Tuesday, October 12, 2004

The Domino Effect

As I sit here, pondering whether I'm going to make it to Whistler this year (the Man Who Looks At Spines chortled and said "Yeah, go skiing, more business for me when you get back...") I realised that there was another skiing story concerning myself and an American blessed with marginally less talent than me.

It starts on the ski lift. We are four abreast clunking up on the chair. There is me, a friend, a large female american and a large male american. The lift, as you might imagine, is a tad unbalanced.

We reach the summit and disembark. This is usually my opporunity to take someone out with a flailing pole or crossed ski, but this time I've made a perfect exit and turn to see my friend who has not been so lucky. He's face down in the snow making gurgling noises. The large female american skis unsteadily past me and says to her companion: "Gee, Bob, I think I stuck my ski pole up that guy's ass..."

And with that, she was gone. But her memory lives on.

But thats not the end of the story. Vengence was wreaked upon these people. Albeit accidentally.

I paused at the top of the slope and plotted a course that would get me down whilst avoiding obstacles such as trees, lift supports and fences. People tend to just get out of the way when they see me coming and so don't feature in the plan.

As usual, I push off from the top, as usual I attempt my first turn, as usual I'm out of control by the time the second turn comes up. And by the fourth turn I decide its time to stop - for this I adopt my usual method; falling over.

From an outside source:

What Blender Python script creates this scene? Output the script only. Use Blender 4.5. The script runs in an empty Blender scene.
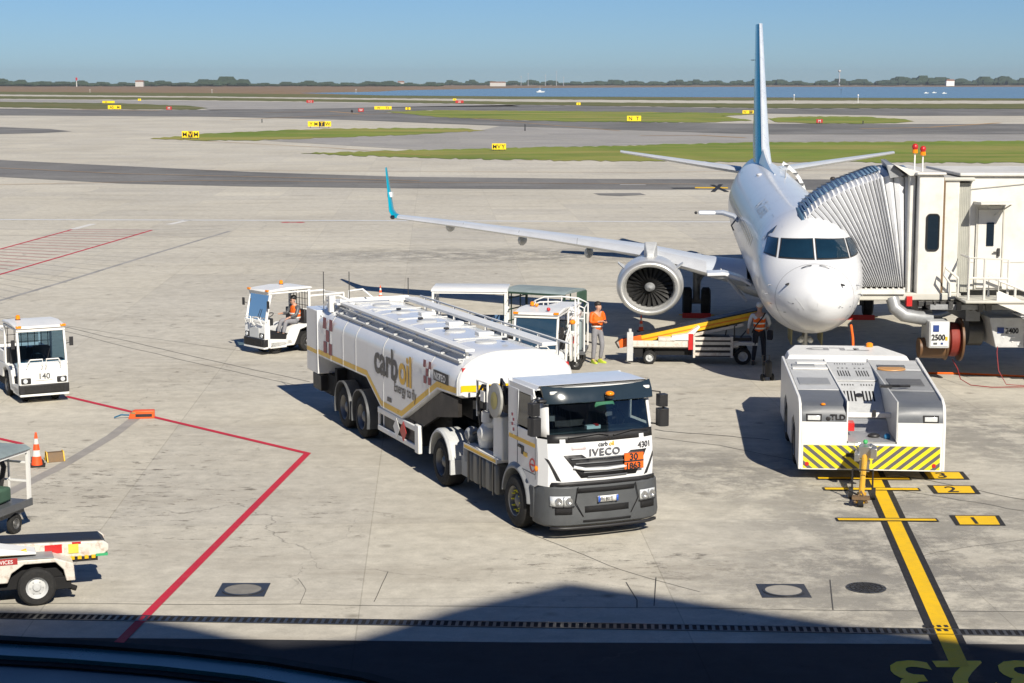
import bpy, bmesh, math, random
from mathutils import Vector, Matrix
R=math.radians; random.seed(7)
S=bpy.context.scene; COL=S.collection
PI=math.pi
# ------------------------------------------------------------------ camera, sky, sun, exposure
CAMH=8.2; FPX=1800.0; TH=math.atan((341.5-83.0)/FPX)
cam=bpy.data.cameras.new('camera'); co=bpy.data.objects.new('camera',cam); COL.objects.link(co)
co.location=(0,0,CAMH); co.rotation_euler=(R(90)-TH,0,0)
cam.sensor_width=36; cam.lens=FPX*36/1024; cam.clip_start=.5; cam.clip_end=60000
S.camera=co
SHX,SHY=-.48,1.28                      # shadow of a 1 m post on the ground
SUNV=Vector((-SHX,-SHY,1)).normalized()
ELEV=math.asin(SUNV.z); AZ=math.atan2(SUNV.x,SUNV.y)
W=bpy.data.worlds.new("World"); S.world=W; W.use_nodes=True
nt=W.node_tree; nt.nodes.clear()
sky=nt.nodes.new('ShaderNodeTexSky'); sky.sky_type='NISHITA'; sky.sun_disc=False
sky.sun_elevation=ELEV; sky.sun_rotation=AZ; sky.altitude=0; sky.air_density=.8; sky.dust_density=.1; sky.ozone_density=4.0
bg=nt.nodes.new('ShaderNodeBackground'); bg.inputs[1].default_value=.05
wo=nt.nodes.new('ShaderNodeOutputWorld')
hs=nt.nodes.new('ShaderNodeHueSaturation'); hs.inputs['Saturation'].default_value=1.0; hs.inputs['Value'].default_value=1.0
tn=nt.nodes.new('ShaderNodeVectorMath'); tn.operation='MULTIPLY'; tn.inputs[1].default_value=(.65,.87,1.17); nt.links.new(sky.outputs[0],tn.inputs[0]); nt.links.new(tn.outputs[0],hs.inputs['Color']); nt.links.new(hs.outputs[0],bg.inputs[0]); nt.links.new(bg.outputs[0],wo.inputs[0])
sl=bpy.data.lights.new('sun','SUN'); sl.energy=5.0; sl.angle=R(.5); sl.color=(1,.93,.81)
so=bpy.data.objects.new('sun',sl); COL.objects.link(so); so.location=(20,-40,60)
so.rotation_euler=SUNV.to_track_quat('Z','Y').to_euler()
S.view_settings.view_transform='Standard'; S.view_settings.look='None'; S.view_settings.exposure=0.45; S.view_settings.gamma=1
S.view_settings.use_curve_mapping=False
S.render.resolution_x=1024; S.render.resolution_y=683
S.cycles.max_bounces=6; S.cycles.transparent_max_bounces=16; S.cycles.volume_bounces=0

def g(px,py,z=0.0):
    """photograph pixel -> point of the level z"""
    a=(px-512)/FPX; b=-(py-341.5)/FPX
    d=Vector((a,math.cos(TH)+b*math.sin(TH),-math.sin(TH)+b*math.cos(TH)))
    t=(z-CAMH)/d.z
    return Vector((0,0,CAMH))+d*t

# ------------------------------------------------------------------ materials
MATS={}
def pm(name,c,rough=.5,metal=0,var=.12,scale=2.0,bump=0.0,spec=.5,dirt=0.0,coat=0.0,dcol=None,stretch=(1,1,1)):
    if name in MATS: return MATS[name]
    m=bpy.data.materials.new(name); m.use_nodes=True; t=m.node_tree; n=t.nodes; b=n['Principled BSDF']
    b.inputs['Metallic'].default_value=metal; b.inputs['Specular IOR Level'].default_value=spec
    b.inputs['Coat Weight'].default_value=coat; b.inputs['Coat Roughness'].default_value=.08
    tc=n.new('ShaderNodeTexCoord'); mp=n.new('ShaderNodeMapping'); mp.inputs['Scale'].default_value=stretch
    t.links.new(tc.outputs['Object'],mp.inputs[0])
    no=n.new('ShaderNodeTexNoise'); no.inputs['Scale'].default_value=scale; no.inputs['Detail'].default_value=6; no.inputs['Roughness'].default_value=.65
    t.links.new(mp.outputs[0],no.inputs['Vector'])
    r=n.new('ShaderNodeMapRange'); r.inputs[1].default_value=.3; r.inputs[2].default_value=.7; r.inputs[3].default_value=1-var; r.inputs[4].default_value=1+var*.5
    t.links.new(no.outputs[0],r.inputs[0])
    mx=n.new('ShaderNodeVectorMath'); mx.operation='SCALE'; mx.inputs[0].default_value=c[:3]
    t.links.new(r.outputs[0],mx.inputs['Scale']); last=mx.outputs[0]
    if dirt>0:
        n2=n.new('ShaderNodeTexNoise'); n2.inputs['Scale'].default_value=scale*3.1; n2.inputs['Detail'].default_value=8; n2.inputs['Roughness'].default_value=.75
        t.links.new(mp.outputs[0],n2.inputs['Vector'])
        r2=n.new('ShaderNodeMapRange'); r2.inputs[1].default_value=.5; r2.inputs[2].default_value=.72; r2.inputs[3].default_value=0; r2.inputs[4].default_value=dirt
        t.links.new(n2.outputs[0],r2.inputs[0])
        mm=n.new('ShaderNodeMix'); mm.data_type='RGBA'; t.links.new(r2.outputs[0],mm.inputs[0]); t.links.new(last,mm.inputs[6])
        mm.inputs[7].default_value=(*(dcol or (c[0]*.35+.02,c[1]*.33+.018,c[2]*.3+.015)),1); last=mm.outputs[2]
    t.links.new(last,b.inputs['Base Color'])
    rr=n.new('ShaderNodeMapRange'); rr.inputs[1].default_value=.3; rr.inputs[2].default_value=.7; rr.inputs[3].default_value=max(.02,rough*.85); rr.inputs[4].default_value=min(1,rough*1.2)
    t.links.new(no.outputs[0],rr.inputs[0])
    if var>.035: t.links.new(rr.outputs[0],b.inputs['Roughness'])
    else: b.inputs['Roughness'].default_value=rough
    if bump>0:
        n3=n.new('ShaderNodeTexNoise'); n3.inputs['Scale'].default_value=scale*12; n3.inputs['Detail'].default_value=4
        t.links.new(mp.outputs[0],n3.inputs['Vector'])
        bp=n.new('ShaderNodeBump'); bp.inputs['Strength'].default_value=bump; bp.inputs['Distance'].default_value=.02
        t.links.new(n3.outputs[0],bp.inputs['Height']); t.links.new(bp.outputs[0],b.inputs['Normal'])
    MATS[name]=m; return m
def glass(name,c=(.55,.75,.85),rough=.03,dark=None):
    """thin window glass: mostly see-through with a clear reflection"""
    if name in MATS: return MATS[name]
    m=bpy.data.materials.new(name); m.use_nodes=True; t=m.node_tree; n=t.nodes; n.clear()
    o=n.new('ShaderNodeOutputMaterial'); gl=n.new('ShaderNodeBsdfGlossy'); gl.inputs['Roughness'].default_value=rough
    tr=n.new('ShaderNodeBsdfTransparent'); tr.inputs[0].default_value=(*c,1)
    fr=n.new('ShaderNodeFresnel'); fr.inputs[0].default_value=1.9
    no=n.new('ShaderNodeTexNoise'); no.inputs['Scale'].default_value=3; bp=n.new('ShaderNodeBump'); bp.inputs['Strength'].default_value=.05
    t.links.new(no.outputs[0],bp.inputs['Height']); t.links.new(bp.outputs[0],gl.inputs['Normal'])
    mx=n.new('ShaderNodeMixShader'); t.links.new(fr.outputs[0],mx.inputs[0]); t.links.new(tr.outputs[0],mx.inputs[1]); t.links.new(gl.outputs[0],mx.inputs[2])
    t.links.new(mx.outputs[0],o.inputs[0]); MATS[name]=m; return m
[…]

Unfortunately the slope is icy, so rather than my usual slide into a few inches of snow, I'm actually sliding down the slope and picking up speed. And there had to be a ski-school below me, didn't there? A flailing pole caught the leader as I slid past, and down they went like dominos. Including large male and female american.

The instructor skiied to where I'd come to a rest and handed me a pole and ski I'd left enroute. "Would you like lessons?" he enquired. "No," I said, "And how did you know I was English?" "Lucky guess" he replied, and went back to pick his class up out of the snow.